Oleh: Hen Eska
Jangan hitung umur kita sampai detik ini. Karena banyak orang terlahir berbeda waktu, tempat, tanggal dan tahunnya. Bisa jadi tambah rumit kalau kita juga bertanya tentang lahir sebagai anak siapa, suku apa, agama apa, status sosialnya bagaimana, dan banyak hal yang bisa kita buat sedetil, juga serumit mungkin.
Ini hari ke 17 bulan Agustus penanggalan masehi. Satu tanggal yang ditulis dengan tinta merah di semua almanak nasional. Pertanda 'libur' untuk penghormatan. Warga republik tentu wajib menghormatinya. 17 Agustus itu hari lahirnya Indonesia. Dari kelahirannya, sampai diujung hari ini; ia dipuja sebagai buah kulminasi. Titik dimana kita layak bangga sebagai rakyat, senang sebagai bangsa. Seperti bangsa-bangsa yang lain.
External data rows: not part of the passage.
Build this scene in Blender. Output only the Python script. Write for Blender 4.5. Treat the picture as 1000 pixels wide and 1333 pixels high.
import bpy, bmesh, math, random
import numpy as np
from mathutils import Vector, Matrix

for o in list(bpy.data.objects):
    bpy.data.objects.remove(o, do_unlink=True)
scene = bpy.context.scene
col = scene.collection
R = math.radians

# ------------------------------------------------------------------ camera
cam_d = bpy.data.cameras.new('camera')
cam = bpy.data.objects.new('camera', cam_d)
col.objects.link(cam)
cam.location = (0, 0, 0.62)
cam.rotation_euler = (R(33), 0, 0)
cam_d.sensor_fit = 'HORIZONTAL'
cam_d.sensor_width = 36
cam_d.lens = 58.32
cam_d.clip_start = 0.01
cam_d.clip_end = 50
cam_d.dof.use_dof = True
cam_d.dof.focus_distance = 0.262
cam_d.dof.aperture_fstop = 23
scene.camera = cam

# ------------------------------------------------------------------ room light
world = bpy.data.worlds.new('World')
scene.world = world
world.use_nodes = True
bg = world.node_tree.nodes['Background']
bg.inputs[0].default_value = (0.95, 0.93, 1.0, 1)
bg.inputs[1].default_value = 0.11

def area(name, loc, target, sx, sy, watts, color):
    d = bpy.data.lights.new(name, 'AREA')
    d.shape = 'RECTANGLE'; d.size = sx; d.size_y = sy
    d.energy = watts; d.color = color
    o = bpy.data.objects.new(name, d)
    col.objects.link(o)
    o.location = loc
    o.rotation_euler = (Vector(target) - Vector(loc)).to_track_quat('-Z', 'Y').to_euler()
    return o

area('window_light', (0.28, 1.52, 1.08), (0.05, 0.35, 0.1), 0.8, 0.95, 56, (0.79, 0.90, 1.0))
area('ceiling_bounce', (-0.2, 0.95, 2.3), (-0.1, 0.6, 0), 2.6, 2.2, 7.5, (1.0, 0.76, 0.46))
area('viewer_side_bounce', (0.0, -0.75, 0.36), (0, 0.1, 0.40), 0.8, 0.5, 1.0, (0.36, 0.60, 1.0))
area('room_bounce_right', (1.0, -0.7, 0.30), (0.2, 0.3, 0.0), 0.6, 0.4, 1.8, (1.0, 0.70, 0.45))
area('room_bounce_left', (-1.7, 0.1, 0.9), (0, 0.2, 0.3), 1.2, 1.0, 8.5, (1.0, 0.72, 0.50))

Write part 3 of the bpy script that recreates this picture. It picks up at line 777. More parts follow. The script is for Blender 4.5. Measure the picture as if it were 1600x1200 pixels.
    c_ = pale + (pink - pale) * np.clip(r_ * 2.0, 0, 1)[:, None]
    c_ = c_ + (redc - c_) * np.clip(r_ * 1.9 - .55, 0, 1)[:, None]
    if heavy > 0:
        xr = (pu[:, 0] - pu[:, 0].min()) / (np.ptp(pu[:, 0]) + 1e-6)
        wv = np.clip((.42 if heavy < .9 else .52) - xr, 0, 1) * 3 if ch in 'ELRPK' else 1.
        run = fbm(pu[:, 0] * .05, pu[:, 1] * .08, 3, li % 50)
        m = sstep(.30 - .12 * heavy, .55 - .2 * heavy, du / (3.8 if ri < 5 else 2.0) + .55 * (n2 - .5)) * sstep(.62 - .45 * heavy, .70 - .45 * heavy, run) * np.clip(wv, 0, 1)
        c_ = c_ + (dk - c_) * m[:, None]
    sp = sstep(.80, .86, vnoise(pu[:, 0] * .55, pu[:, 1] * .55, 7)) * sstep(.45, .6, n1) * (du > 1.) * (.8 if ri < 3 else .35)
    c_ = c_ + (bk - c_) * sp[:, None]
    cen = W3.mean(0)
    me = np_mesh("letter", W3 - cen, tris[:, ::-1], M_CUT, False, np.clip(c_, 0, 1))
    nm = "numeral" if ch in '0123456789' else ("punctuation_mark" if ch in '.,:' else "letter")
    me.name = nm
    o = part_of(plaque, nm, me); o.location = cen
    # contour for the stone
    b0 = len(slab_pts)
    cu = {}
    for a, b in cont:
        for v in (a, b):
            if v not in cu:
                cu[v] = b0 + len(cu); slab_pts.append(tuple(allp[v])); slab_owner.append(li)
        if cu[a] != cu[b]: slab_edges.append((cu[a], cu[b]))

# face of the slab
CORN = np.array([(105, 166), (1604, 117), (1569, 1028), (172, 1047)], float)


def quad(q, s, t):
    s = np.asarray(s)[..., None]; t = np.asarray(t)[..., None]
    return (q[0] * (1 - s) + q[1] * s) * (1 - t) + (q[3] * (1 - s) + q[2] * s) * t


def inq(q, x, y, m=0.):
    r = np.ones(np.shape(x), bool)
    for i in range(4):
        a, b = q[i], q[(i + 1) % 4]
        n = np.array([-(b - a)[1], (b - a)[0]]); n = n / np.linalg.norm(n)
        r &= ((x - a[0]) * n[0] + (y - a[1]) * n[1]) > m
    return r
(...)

Sekarang lihat bagaimana negeri ini melakukan hari miladnya. Yang lajim: upacara bendera. Seperti ritual yang sakral, hingga mesti ditaati oleh semua penyelenggara negara, anak-anak sekolah, organisasi-organisasi, dan kelompok-kelompok masyarakat yang ada.
Saya saja punya kenangan yang 'terlalu manis untuk dilupakan' soal upacara. Maklum, saat SD dulu termasuk maniak dengan kegiatan upacara. Senangnya bukan main kalau sudah menjadi juru pegang bendera kala upacara-upacara wajib di sekolah. Saya berposisi ditengah. Diantara dua kawan perempuan saya yang cantik-cantik.Sangat cantik kalau sudah berseragam pengibar bendera. Wow keren dan amat menyanjungkan.
Jadi kemerdekaan kita sudah menghasilkan pemerintahan yang silih berganti. Artinya nasib rakyat sebenarnya juga harus berganti terus menerus dari yang sengsara menjadi lebih berdaya, dari yang berkekurangan menjadi berkecukupan. Seterusnya begitu. Jika hari ini pemerintah masih menghadapi nasib rakyat yang belum juga berubah: berarti kita cukup puas dengan melakukan rasa syukur itu sebatas upacara bendera. Jadi Indonesia (selama) 66 tahun hanya bisa upacara, apa kata dunia?